Monday, July 14, 2014

Notes from Calligra Sprint. Part 2: Memory fragmentation in Krita fixed

During the second day of Calligra sprint in Deventer we split into two small groups. Friedrich, Thorsten, Jigar and Jaroslaw were discussing global Calligra issues, while Boud and me concentrated on the performance of Krita and its memory consumption.

We tried to find out why Krita is not fast enough for painting with big brushes on huge images. For our tests we created a two-layer image 8k by 8k pixels (which is 3x256 MiB (2 layers + projection)) and started to paint with 1k by 1k pixels brush. Just to compare, SAI Painting Tool simply forbids creating images more than 5k by 5k pixels and brushes more than 500 pixels wide. And during these tests we found out a really interesting thing...

I guess everyone has at least once read about custom memory management in C++. All these custom new/delete operators, pool allocators usually seem so "geekish" and for "really special purposes only". To tell you the truth, I though I would never need to use them in my life, because standard library allocators "should be enough for everyone". Well, until curious things started to happen...

Well, the first sign of the problems appeared quite long ago. People started to complain that according to system monitor tools (like 'top') Krita ate quite much memory. We could never reproduce it. And what's more 'massif' and internal tile counters always showed we have no memory leaks. We used exactly the number of tiles we needed to store the image of a particular size.

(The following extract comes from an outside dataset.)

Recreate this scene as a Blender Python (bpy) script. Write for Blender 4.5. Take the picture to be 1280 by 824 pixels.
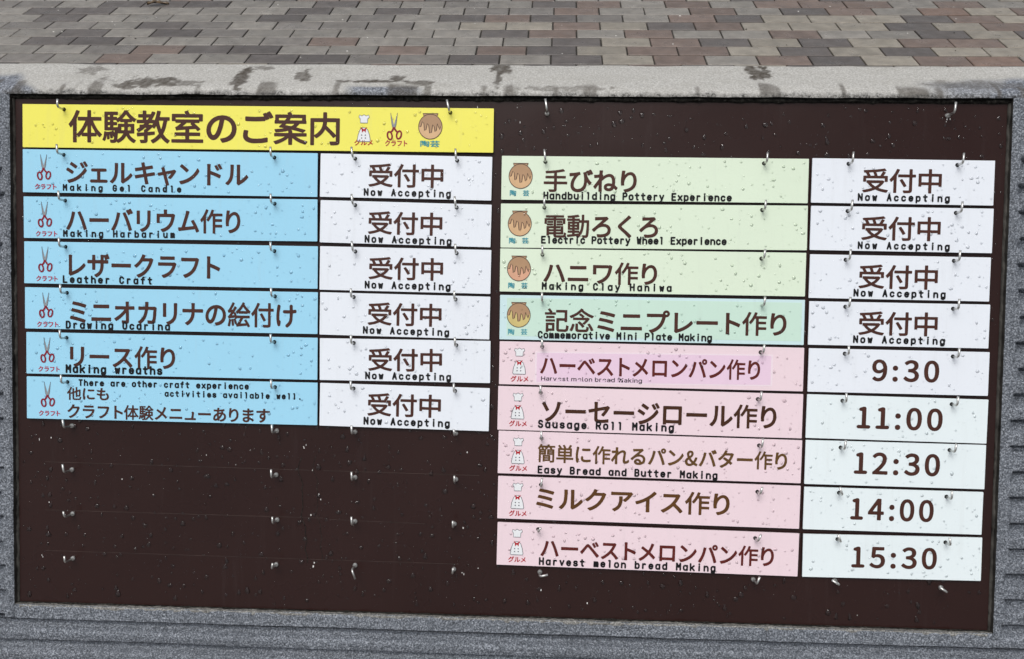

But while making these 8k-image tests, we started to notice that although the number of tiles doesn't grow, the memory reported by 'top' grows quite significantly. Instead of occupying usual 1.3 GiB, which such image would need (layers data + about 400MiB for brushes and textures) reported memory grew up to 3 GiB and higher until OOM Killer woke up and killed Krita. This gave us a clear evidence that we have some problems with fragmentation.

Indeed, during every stoke we have to create about 15000(!) 16KiB objects (tiles). It is quite probable that after a couple of strokes the memory becomes rather fragmented. So we decided to try boost::pool for allocation of these chunks... and it worked! Instead of growing the memory footprint stabilized on 1.3GiB. And that is not counting the fact that boost::pool doesn't free the free'd memory until destruction or explicit purging [0]

Now this new memory management code is already in master! According to some synthetic tests, the painting should become a bit fasted. Not speaking about the much smaller memory usage.

Conclusion:

If you see unusually high memory consumption in your application, and the results measured by massif significantly differ from what you see in 'top', you probably have some fragmentation problem. To proof it, try not to return the memory back to the system, but reuse it. The consumption might fall significantly, especially is you allocate memory in different threads.



[0] - You can release unused memory by explicitly calling release_memory(), but 1) the pool must be ordered, which is worse performance; 2) the release_memory() operation takes about 20-30 seconds(!), so there is no use of it for us.